### WHAT YOU SHOULD DO
Reproduce, please, only the lines from the first line below to the line containing "renderer.shadowMap.enabled = true;", inclusive.
++++++++++
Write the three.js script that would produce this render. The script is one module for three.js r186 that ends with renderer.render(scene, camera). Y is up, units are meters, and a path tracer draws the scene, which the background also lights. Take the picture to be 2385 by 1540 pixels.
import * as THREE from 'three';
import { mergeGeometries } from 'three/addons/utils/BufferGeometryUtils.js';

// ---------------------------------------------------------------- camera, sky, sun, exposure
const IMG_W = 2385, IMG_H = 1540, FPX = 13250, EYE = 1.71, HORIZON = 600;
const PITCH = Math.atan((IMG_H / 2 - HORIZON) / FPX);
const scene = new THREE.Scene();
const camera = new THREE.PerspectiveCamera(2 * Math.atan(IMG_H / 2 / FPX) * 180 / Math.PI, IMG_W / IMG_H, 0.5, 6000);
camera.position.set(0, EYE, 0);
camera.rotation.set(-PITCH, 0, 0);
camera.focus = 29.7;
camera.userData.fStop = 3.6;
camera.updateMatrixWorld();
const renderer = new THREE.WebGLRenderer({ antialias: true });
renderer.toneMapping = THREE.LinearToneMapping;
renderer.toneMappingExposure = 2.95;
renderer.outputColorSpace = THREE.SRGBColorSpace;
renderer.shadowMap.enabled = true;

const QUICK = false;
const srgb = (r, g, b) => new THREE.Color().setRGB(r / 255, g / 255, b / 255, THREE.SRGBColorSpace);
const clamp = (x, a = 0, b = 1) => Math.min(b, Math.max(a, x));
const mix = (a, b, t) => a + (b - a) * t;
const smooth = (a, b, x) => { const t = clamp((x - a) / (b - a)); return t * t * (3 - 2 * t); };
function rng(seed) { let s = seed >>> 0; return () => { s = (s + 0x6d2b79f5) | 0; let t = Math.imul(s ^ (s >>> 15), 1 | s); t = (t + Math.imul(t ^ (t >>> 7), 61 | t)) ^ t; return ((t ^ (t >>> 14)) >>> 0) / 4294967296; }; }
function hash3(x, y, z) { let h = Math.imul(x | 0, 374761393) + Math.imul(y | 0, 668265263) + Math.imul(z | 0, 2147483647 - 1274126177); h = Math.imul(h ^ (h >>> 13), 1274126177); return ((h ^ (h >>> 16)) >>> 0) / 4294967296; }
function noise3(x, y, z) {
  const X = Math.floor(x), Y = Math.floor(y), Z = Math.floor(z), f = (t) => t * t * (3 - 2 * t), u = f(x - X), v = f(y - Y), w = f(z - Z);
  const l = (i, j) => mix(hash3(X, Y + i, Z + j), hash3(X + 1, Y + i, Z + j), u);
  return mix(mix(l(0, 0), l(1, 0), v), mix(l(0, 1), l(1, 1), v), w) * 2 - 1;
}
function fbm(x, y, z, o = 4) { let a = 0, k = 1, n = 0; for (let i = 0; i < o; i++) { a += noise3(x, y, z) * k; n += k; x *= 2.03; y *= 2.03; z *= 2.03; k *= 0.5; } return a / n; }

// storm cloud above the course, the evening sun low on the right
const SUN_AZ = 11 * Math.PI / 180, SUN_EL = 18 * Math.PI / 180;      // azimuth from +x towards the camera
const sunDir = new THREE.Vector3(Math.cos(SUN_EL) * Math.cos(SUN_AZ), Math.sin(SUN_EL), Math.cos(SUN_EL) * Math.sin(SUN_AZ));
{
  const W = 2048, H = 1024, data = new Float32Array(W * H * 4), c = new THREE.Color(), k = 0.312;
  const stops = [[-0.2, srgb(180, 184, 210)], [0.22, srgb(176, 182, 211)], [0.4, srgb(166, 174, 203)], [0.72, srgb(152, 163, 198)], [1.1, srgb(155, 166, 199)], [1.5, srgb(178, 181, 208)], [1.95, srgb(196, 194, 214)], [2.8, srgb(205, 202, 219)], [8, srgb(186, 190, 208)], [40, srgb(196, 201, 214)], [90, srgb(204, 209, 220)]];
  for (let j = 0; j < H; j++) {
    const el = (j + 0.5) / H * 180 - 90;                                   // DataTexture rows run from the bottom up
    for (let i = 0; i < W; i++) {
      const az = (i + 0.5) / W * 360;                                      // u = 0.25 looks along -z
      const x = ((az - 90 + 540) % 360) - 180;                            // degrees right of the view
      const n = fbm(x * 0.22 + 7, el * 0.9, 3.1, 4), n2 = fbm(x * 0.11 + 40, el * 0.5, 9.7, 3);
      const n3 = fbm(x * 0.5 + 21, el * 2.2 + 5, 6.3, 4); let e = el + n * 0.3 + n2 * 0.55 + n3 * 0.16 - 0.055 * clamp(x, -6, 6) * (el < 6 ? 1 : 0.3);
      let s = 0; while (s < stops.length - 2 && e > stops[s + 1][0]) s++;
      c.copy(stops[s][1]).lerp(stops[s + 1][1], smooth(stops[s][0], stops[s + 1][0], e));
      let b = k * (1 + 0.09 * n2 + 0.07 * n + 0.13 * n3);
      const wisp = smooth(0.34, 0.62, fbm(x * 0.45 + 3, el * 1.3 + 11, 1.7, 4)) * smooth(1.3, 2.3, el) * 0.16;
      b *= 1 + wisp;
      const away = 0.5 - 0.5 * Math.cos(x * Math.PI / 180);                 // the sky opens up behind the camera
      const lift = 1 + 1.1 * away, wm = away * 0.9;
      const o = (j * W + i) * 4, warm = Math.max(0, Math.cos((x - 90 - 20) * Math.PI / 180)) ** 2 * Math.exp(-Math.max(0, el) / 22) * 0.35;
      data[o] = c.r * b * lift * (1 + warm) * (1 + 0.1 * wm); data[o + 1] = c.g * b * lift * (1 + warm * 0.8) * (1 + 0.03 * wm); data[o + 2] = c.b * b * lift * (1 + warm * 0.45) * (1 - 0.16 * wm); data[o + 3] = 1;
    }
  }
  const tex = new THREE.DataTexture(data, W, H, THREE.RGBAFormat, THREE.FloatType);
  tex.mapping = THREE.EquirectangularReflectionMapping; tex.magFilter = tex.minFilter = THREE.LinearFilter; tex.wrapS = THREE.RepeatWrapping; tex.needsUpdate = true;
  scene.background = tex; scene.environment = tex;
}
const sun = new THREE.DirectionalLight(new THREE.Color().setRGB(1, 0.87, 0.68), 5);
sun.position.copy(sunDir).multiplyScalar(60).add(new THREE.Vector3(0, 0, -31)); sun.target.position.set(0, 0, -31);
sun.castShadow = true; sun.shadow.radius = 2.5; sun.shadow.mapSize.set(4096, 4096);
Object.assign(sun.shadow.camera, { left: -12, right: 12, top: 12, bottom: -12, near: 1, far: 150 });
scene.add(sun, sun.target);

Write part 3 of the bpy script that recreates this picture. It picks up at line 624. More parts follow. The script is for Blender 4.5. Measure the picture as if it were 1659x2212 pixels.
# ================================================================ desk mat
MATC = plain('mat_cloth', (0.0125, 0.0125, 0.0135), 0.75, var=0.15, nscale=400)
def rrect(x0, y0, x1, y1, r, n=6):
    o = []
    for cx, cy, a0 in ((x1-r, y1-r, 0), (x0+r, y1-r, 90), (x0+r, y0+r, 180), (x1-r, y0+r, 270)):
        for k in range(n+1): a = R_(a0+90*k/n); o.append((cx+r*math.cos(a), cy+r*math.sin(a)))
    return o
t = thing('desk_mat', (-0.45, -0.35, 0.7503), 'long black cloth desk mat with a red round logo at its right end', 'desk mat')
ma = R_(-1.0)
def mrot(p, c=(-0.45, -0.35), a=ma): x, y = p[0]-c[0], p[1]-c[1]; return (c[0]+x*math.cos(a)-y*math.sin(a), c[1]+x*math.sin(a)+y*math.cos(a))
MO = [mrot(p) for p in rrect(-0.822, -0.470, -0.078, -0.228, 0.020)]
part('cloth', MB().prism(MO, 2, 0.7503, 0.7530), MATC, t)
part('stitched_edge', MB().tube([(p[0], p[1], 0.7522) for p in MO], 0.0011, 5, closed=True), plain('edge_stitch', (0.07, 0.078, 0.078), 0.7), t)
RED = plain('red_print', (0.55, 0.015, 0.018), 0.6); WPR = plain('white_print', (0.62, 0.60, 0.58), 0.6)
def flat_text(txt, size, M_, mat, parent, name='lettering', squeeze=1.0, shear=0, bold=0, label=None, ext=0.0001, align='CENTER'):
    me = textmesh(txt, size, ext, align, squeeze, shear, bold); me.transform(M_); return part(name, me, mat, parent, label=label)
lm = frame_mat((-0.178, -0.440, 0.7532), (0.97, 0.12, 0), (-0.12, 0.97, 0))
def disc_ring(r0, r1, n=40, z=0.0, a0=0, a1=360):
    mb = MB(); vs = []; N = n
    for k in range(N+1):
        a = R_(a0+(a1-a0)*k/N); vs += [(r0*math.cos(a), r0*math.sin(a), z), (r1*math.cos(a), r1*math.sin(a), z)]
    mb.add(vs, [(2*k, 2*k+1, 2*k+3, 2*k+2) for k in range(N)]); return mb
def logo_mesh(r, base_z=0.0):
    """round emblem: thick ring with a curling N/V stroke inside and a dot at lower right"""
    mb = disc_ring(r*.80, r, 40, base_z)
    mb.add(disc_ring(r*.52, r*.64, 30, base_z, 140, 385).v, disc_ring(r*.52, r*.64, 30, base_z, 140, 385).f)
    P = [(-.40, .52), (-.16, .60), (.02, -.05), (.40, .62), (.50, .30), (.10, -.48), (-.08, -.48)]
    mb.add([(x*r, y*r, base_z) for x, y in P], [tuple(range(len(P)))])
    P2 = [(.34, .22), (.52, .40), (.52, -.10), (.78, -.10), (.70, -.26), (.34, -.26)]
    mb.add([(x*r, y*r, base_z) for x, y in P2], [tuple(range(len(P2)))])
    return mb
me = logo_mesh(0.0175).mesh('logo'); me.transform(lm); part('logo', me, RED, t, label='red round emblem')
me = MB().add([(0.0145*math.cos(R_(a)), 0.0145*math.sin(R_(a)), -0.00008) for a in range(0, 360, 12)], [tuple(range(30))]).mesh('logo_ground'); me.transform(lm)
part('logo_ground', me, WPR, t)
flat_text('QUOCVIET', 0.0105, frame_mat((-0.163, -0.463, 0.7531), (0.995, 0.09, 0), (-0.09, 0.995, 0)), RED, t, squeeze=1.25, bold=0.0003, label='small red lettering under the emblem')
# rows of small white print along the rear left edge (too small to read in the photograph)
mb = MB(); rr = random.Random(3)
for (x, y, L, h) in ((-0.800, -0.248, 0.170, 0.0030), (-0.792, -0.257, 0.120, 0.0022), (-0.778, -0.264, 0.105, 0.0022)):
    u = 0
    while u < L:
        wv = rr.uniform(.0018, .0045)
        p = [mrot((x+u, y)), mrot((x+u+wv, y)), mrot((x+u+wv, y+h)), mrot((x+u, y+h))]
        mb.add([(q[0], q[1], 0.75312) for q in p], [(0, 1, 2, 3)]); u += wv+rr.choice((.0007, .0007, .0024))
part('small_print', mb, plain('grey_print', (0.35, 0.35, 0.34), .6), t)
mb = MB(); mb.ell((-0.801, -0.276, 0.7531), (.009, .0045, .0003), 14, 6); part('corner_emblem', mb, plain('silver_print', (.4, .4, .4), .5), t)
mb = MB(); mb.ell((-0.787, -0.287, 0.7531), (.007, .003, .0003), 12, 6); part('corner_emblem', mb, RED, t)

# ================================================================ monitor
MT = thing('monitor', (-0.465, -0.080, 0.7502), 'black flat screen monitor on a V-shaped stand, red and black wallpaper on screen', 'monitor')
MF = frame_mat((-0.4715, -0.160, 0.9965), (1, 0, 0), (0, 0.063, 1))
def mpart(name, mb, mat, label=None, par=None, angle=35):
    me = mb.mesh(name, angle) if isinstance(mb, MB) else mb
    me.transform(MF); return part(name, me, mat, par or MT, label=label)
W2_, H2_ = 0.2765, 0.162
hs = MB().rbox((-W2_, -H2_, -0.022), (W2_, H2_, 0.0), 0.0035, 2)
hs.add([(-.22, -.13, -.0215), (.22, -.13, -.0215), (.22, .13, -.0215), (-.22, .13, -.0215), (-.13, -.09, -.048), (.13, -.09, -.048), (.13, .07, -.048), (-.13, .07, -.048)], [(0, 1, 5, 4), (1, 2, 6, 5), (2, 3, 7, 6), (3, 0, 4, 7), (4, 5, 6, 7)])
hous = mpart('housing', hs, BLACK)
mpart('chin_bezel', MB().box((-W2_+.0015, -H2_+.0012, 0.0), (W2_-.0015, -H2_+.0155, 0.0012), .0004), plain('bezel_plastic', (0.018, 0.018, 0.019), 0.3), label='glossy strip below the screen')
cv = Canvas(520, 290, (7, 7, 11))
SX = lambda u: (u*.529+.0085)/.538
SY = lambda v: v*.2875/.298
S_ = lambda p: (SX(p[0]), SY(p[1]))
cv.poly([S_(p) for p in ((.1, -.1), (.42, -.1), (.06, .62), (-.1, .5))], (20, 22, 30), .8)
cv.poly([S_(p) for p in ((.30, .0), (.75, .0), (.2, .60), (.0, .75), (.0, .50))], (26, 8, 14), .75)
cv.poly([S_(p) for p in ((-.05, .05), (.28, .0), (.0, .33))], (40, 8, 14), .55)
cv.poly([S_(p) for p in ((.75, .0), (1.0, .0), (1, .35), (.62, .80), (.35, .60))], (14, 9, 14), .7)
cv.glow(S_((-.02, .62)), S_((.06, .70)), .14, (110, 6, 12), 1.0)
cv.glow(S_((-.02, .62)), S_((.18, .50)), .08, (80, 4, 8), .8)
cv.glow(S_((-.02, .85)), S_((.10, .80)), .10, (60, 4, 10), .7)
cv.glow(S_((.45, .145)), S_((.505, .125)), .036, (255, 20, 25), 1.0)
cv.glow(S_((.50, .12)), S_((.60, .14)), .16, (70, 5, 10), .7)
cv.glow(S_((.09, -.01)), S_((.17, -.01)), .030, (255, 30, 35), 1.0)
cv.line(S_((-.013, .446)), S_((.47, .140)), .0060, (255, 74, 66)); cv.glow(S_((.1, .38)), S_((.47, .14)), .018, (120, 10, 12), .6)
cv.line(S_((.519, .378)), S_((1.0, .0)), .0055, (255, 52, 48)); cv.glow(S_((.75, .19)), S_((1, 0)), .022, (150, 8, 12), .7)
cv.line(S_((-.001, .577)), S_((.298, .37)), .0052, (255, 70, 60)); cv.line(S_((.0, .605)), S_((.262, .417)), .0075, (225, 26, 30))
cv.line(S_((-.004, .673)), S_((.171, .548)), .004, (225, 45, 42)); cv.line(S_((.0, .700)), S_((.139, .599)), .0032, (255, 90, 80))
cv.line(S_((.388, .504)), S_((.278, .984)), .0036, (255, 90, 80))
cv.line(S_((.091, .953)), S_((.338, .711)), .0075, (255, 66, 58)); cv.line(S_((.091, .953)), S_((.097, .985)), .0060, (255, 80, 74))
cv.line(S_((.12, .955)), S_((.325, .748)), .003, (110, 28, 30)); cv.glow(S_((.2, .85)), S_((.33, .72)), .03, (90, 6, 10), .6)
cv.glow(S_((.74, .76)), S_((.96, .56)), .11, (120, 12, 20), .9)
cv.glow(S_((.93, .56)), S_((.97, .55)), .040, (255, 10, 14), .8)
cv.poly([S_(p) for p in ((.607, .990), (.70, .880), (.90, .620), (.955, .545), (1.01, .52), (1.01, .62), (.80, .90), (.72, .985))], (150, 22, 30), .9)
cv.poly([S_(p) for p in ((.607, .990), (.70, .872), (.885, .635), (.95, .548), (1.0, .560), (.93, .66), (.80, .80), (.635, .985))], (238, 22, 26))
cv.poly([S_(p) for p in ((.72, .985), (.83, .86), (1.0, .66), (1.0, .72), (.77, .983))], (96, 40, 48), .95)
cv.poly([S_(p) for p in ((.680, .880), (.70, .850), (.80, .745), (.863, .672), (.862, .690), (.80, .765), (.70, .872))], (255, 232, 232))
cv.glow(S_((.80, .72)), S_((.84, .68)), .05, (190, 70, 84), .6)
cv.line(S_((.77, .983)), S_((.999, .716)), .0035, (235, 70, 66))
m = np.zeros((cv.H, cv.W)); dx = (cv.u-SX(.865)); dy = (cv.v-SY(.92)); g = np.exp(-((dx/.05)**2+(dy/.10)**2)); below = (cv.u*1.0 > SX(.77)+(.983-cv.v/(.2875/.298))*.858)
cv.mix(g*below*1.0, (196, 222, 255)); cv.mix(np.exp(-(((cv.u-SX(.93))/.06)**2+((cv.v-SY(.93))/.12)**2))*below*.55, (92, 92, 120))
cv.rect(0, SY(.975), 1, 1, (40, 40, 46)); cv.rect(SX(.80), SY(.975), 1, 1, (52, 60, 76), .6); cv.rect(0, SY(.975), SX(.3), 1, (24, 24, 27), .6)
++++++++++
### CORRECT ANSWER
Write the three.js script that would produce this render. The script is one module for three.js r186 that ends with renderer.render(scene, camera). Y is up, units are meters, and a path tracer draws the scene, which the background also lights. Take the picture to be 2385 by 1540 pixels.
import * as THREE from 'three';
import { mergeGeometries } from 'three/addons/utils/BufferGeometryUtils.js';

// ---------------------------------------------------------------- camera, sky, sun, exposure
const IMG_W = 2385, IMG_H = 1540, FPX = 13250, EYE = 1.71, HORIZON = 600;
const PITCH = Math.atan((IMG_H / 2 - HORIZON) / FPX);
const scene = new THREE.Scene();
const camera = new THREE.PerspectiveCamera(2 * Math.atan(IMG_H / 2 / FPX) * 180 / Math.PI, IMG_W / IMG_H, 0.5, 6000);
camera.position.set(0, EYE, 0);
camera.rotation.set(-PITCH, 0, 0);
camera.focus = 29.7;
camera.userData.fStop = 3.6;
camera.updateMatrixWorld();
const renderer = new THREE.WebGLRenderer({ antialias: true });
renderer.toneMapping = THREE.LinearToneMapping;
renderer.toneMappingExposure = 2.95;
renderer.outputColorSpace = THREE.SRGBColorSpace;
renderer.shadowMap.enabled = true;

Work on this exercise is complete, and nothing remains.